I'd been in France for about a week when I heard the joke the first time: "If someone speaks three languages, he's trilingual. If someone speaks two languages, he's bilingual. If someone speaks one language, what is he?" Get ready for it: "American." (Ba-dum-ching!)
My trilingual Swiss friend and soi-disant comic followed up with the somehow even more obnoxious commentary, "It's just hilarious because it's so true!"
During my semester abroad, people from all over the world told me the same joke. With each repetition, I grew more embarrassed. Whatever other messages we're sending to the rest of the world, we're certainly making one thing clear: We don't want to learn its languages.
At universities throughout the U.S., enrollment in foreign language classes is falling. In 1960, 16 percent of students studied foreign languages at the university level; by 2000, only 8 percent of students were enrolled in foreign language courses. U.S. universities are graduating huge numbers of monolingual students.
There's no doubt that we recognize the international connections that globalization has forged and necessitated. As a nation, our paltry attempts at foreign language education issue from a root problem: We seem to think that this connectivity will always be on our terms, and in our tongue.
This is pretty much the definition of myopic. It's easy for Americans to get by only speaking English right now, while it seems the rest of the world does. However, only an intense lack of foresight could lead us to believe this will always remain the case. The time to start doing something about it is today. Well, actually, yesterday.
Thomas Friedman, a columnist for The New York Times, recently worried that in the coming years, the U.S. will be less competitive in the global marketplace because we're losing our educational focus on math and sciences, and so are regressing in our capacity for "innovation and economic development."
As I, too, am (ahem) a columnist for a highly respected newspaper, I would like to amend his criticisms. For Americans to continue to play the role they have in the in the global economy of the recent past, we must focus not only on training students to excel in the sciences, but also to converse with the rest of the world.
This skill set gets left in the dust as foreign languages are relegated to "elective" status, away from the foundation that other equally necessary subjects are considered to be.
As the forces of globalization develop, so too will our need for fluency in foreign languages. However, the benefits of speaking multiple languages are not just economic.
A recent study at University College in London suggested that the process of learning a new language affects gray matter in the brain in the same way that exercise affects muscles.
Learning a language may also "offset age-related losses in certain mental processes," according to another recently published study.
So, aside from being the globally responsible thing to do, studying languages keeps brains in top form, is a tremendous business asset and can even improve a love life. If a fad diet promised similar results, we'd be all over it.

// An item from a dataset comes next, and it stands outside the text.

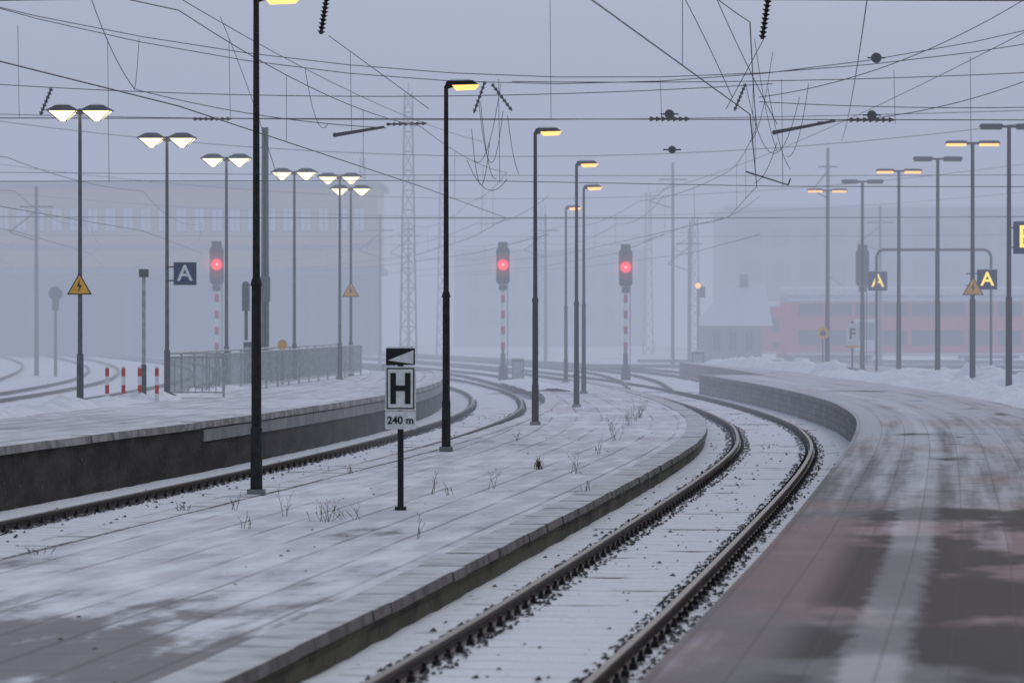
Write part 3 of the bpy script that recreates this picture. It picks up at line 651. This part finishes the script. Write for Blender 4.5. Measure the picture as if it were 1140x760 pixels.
# ------------------------------------------------------------ double-deck train
def coach(x0,y0,L,ang,loco=False):
    e=bpy.data.objects.new('double_deck_train_coach' if not loco else 'electric_locomotive',None); scene.collection.objects.link(e)
    dx,dy=math.cos(ang),math.sin(ang); nx,ny=-dy,dx
    def T(s,t,z): return (x0+dx*s+nx*t,y0+dy*s+ny*t,z)
    prof=[(-1.3,.45),(-1.4,.7),(-1.4,3.0),(-1.22,3.75),(-.9,4.3),(-.45,4.62),(0,4.7),(.45,4.62),(.9,4.3),(1.22,3.75),(1.4,3.0),(1.4,.7),(1.3,.45)]
    if loco: prof=[(-1.4,.6),(-1.45,.9),(-1.45,2.9),(-1.2,3.5),(-.8,3.75),(0,3.8),(.8,3.75),(1.2,3.5),(1.45,2.9),(1.45,.9),(1.4,.6)]
    stations=[(0,.9),(.15,.98),(.4,1),(L-.4,1),(L-.15,.98),(L,.9)]
    rows=[];uvs=[]
    for s,k in stations: rows.append([T(s,t*k,z if z<1 else z*(.97+.03*k)) for t,z in prof]); uvs.append([(t,s) for t,z in prof])
    n=len(prof); cm=[]
    for j in range(n-1):
        zz=(prof[j][1]+prof[j+1][1])/2; cm.append(M_trainroof if zz>3.9 or (loco and zz>3.2) else M_trainred)
    loft('body',rows,uvs,cm,False,e)
    b=B()
    for s in (0,1):
        r=rows[0] if s==0 else rows[-1]; b.add(r,[tuple(range(n))],M_trainred)
    def bx(s0,s1,z0,z1,m,t=-1.42,th=.04,lean=0):
        b.hexa([T(s0,t,z0),T(s1,t,z0),T(s1,t+th,z0),T(s0,t+th,z0),T(s0,t+lean,z1),T(s1,t+lean,z1),T(s1,t+th+lean,z1),T(s0,t+th+lean,z1)],m)
    bx(.5,L-.5,.48,.62,M_white)
    if not loco:
        s=1.2
        while s<L-2.2:
            if abs(s-4)<1.0 or abs(s-(L-5))<1.0: bx(s,s+1.4,.7,2.7,M_white,-1.425,.03); bx(s+.2,s+1.2,1.4,2.5,M_window,-1.435,.02)
            else: bx(s,s+1.5,1.1,2.0,M_window)
            bx(s,s+1.55,2.9,3.7,M_window,-1.44,.05,.18); s+=1.75
        for z in (3.85,4.2): # roof ribs with snow lines
            t=-1.18 if z<4 else -.98
            b.hexa([T(.6,t-.05,z),T(L-.6,t-.05,z),T(L-.6,t+.05,z),T(.6,t+.05,z),T(.6,t-.03,z+.1),T(L-.6,t-.03,z+.1),T(L-.6,t+.05,z+.1),T(.6,t+.05,z+.1)],M_snowcap)
    else:
        for s in (1.5,L-2.8): bx(s,s+1.1,1.9,2.7,M_window,-1.47)
        for k in range(5): bx(3.5+k*2,4.8+k*2,2.2,2.8,M_greybld,-1.47)
        b.tube(T(5,-.6,3.8),T(6.4,-.6,4.6),.03,.03,M_dark,5); b.tube(T(6.4,-.6,4.6),T(5.2,-.6,5.4),.03,.03,M_dark,5); b.tube(T(5.2,-.8,5.4),T(5.2,.8,5.4),.03,.03,M_dark,5)
    for s in ([2.5,4.9,L-4.9,L-2.5]):
        for t in (-.75,.75): b.tube(T(s,t-.06,.46),T(s,t+.06,.46),.44,.44,M_dark,14)
    bx(1.8,5.6,.2,.55,M_dark,-1.1,2.2); bx(L-5.6,L-1.8,.2,.55,M_dark,-1.1,2.2)
    b.hexa([T(-.5,-.3,.9),T(0,-.3,.9),T(0,.3,.9),T(-.5,.3,.9),T(-.5,-.3,1.2),T(0,-.3,1.2),T(0,.3,1.2),T(-.5,.3,1.2)],M_dark)
    b.build('windows_bogies_and_trim',e)
a=-math.atan2(10,52)
coach(16.9,224.9,26.4,a); coach(16.9+27*math.cos(a),224.9+27*math.sin(a),26.4,a)
coach(15.4,232,19,a,True)

# ------------------------------------------------------------ weeds
def weed(x,y,z,h,n,spread,seed):
    random.seed(seed); b=B()
    for _ in range(n):
        a=random.uniform(0,6.28); d=random.uniform(0,.1)*spread; p=Vector((x+d*math.cos(a),y+d*math.sin(a),z)); hh=h*random.uniform(.4,1.0)
        v=Vector((random.uniform(-.4,.4)*spread,random.uniform(-.3,.3)*spread,1)).normalized(); r=.0045
        for k in range(5):
            q=p+v*hh/5; b.tube(p,q,r,r*.8,M_weed,3,False); r*=.85
            if k>0 and random.random()<.7:
                w=(v+Vector((random.uniform(-1,1),random.uniform(-1,1),.3))).normalized(); e_=q+w*hh*.2; b.tube(q,e_,r*.8,r*.5,M_weed,3,False)
                c=e_; s=.007; b.add([(c.x-s,c.y,c.z),(c.x+s,c.y,c.z),(c.x,c.y,c.z+s*2)],[(0,1,2)],M_weed)
            p=q; v=(v+Vector((random.uniform(-.3,.3),random.uniform(-.3,.3),-.02*k))).normalized()
    b.build('dry_weed')
for i,(x,y,h,n,s) in enumerate([(-4.07,44,.12,9,1.6),(-3.4,44.5,.2,4,.8),(-2.72,43,.42,3,.5),(-2.2,42,.26,11,2.2),(-2.0,42.3,.18,7,2.5),(-1.1,48.5,.34,4,.6),(-.85,48.2,.22,4,.8),(-1.0,38.5,.28,3,.5),(-.3,50,.26,3,.7),(.42,56.6,.18,30,.7),(.97,55,.34,4,.7),(1.5,63,.3,5,1),(2.05,70,.35,5,1),(2.1,76,.42,6,1),(2.6,80,.4,7,1.2),(3.05,86,.6,12,1.4),(2.85,83,.4,7,1.2),(.1,70,.25,4,1),(-2.5,55,.18,5,1),(1.0,49,.16,5,1),(-3.0,40.5,.18,4,1),(-4.7,36,.10,7,1.5)]): weed(x,y,ZM,h,n,s,100+i)
random.seed(5); b=B()
for _ in range(90):
    y=random.uniform(18,75); x,yy=at(C1,y,random.choice((random.uniform(-.6,.6),random.uniform(-5,-1.9)))); z=ZM+.012 if x<C1(y)-1.4 else .03; s=random.uniform(.006,.02)
    b.hexa([(x-s,yy-s,z),(x+s,yy-s*.6,z),(x+s*.8,yy+s,z),(x-s,yy+s*.7,z),(x-s*.7,yy-s*.5,z+s*.6),(x+s*.6,yy-s*.4,z+s*.5),(x+s*.5,yy+s*.5,z+s*.6),(x-s*.5,yy+s*.5,z+s*.5)],M_weed)
b.build('fallen_leaves_and_debris')

# ------------------------------------------------------------ freezing fog (homogeneous volume, emission stands in for scattered daylight)
def fog(name,x,y0,y1,z1,dens,col):
    m=bpy.data.materials.new(name); m.use_nodes=True; nt=m.node_tree; nt.nodes.remove(nt.nodes['Principled BSDF'])
    out=[n for n in nt.nodes if n.type=='OUTPUT_MATERIAL'][0]
    ab=nd(nt,'ShaderNodeVolumeAbsorption',{'Color':(0,0,0,1),'Density':dens}); em_=nd(nt,'ShaderNodeEmission',{'Color':(*col,1),'Strength':dens})
    ad=nd(nt,'ShaderNodeAddShader',{0:ab.outputs[0],1:em_.outputs[0]}); nt.links.new(ad.outputs[0],out.inputs['Volume'])
    b=B(); b.hexa([(-x,y0,-8),(x,y0,-8),(x,y1,-8),(-x,y1,-8),(-x,y0,z1),(x,y0,z1),(x,y1,z1),(-x,y1,z1)],m); return b.build(name)
fog('fog_bank',400,66,1190,62,.0071,(.385,.430,.565))

# ------------------------------------------------------------ sky, sun
w=bpy.data.worlds.new('World'); scene.world=w; w.use_nodes=True; nt=w.node_tree; bg=nt.nodes['Background']
sky=nd(nt,'ShaderNodeTexSky',sky_type='NISHITA'); sky.sun_disc=False; sky.sun_elevation=math.radians(25); sky.sun_rotation=math.radians(20); sky.air_density=1.0; sky.dust_density=2.0
hs_=nd(nt,'ShaderNodeHueSaturation',{'Color':sky.outputs[0],'Saturation':.6}); nt.links.new(hs_.outputs[0],bg.inputs['Color']); bg.inputs['Strength'].default_value=.14
sl=bpy.data.lights.new('sun','SUN'); sl.energy=1.0; sl.angle=math.radians(35); sl.color=(1,.98,.97)
so=bpy.data.objects.new('sun',sl); scene.collection.objects.link(so); so.rotation_euler=(math.radians(50),0,math.radians(-20+180))

cam=bpy.data.cameras.new('camera'); co=bpy.data.objects.new('camera',cam); scene.collection.objects.link(co)
cam.sensor_width=36; cam.lens=126.3; cam.clip_end=4000; cam.clip_start=.5
co.location=(0,0,CAMZ); co.rotation_euler=(math.radians(90)-24/4000,0,0)
cam.dof.use_dof=True; cam.dof.focus_distance=58; cam.dof.aperture_fstop=3.2
scene.camera=co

But a commitment to multilingualism is hard work. By requiring only two years of foreign language studies for admission and allowing students in certain majors to graduate with as little as two semesters of foreign language instruction, the UA certainly isn't nurturing the idea that communicating in other languages is vitally important.
This isn't just the UA's problem. It's a systemic one, evident throughout our country's education system. Little is asked of students or educational institutions in the way of learning or teaching foreign languages. And when more is demanded of students, appropriate funding is rarely provided, so we see few results.
We can play a role in bringing about a change here. It's time we prove that Americans can interact in ways other than military force or attempts at commercial dominance. To do it, we've got to learn to communicate.
So, register for a foreign language class next semester. And perhaps someday, we'll be made fun of internationally for something more obviously embarrassing, like Paris Hilton.
Lori Foley is a senior majoring in French and English.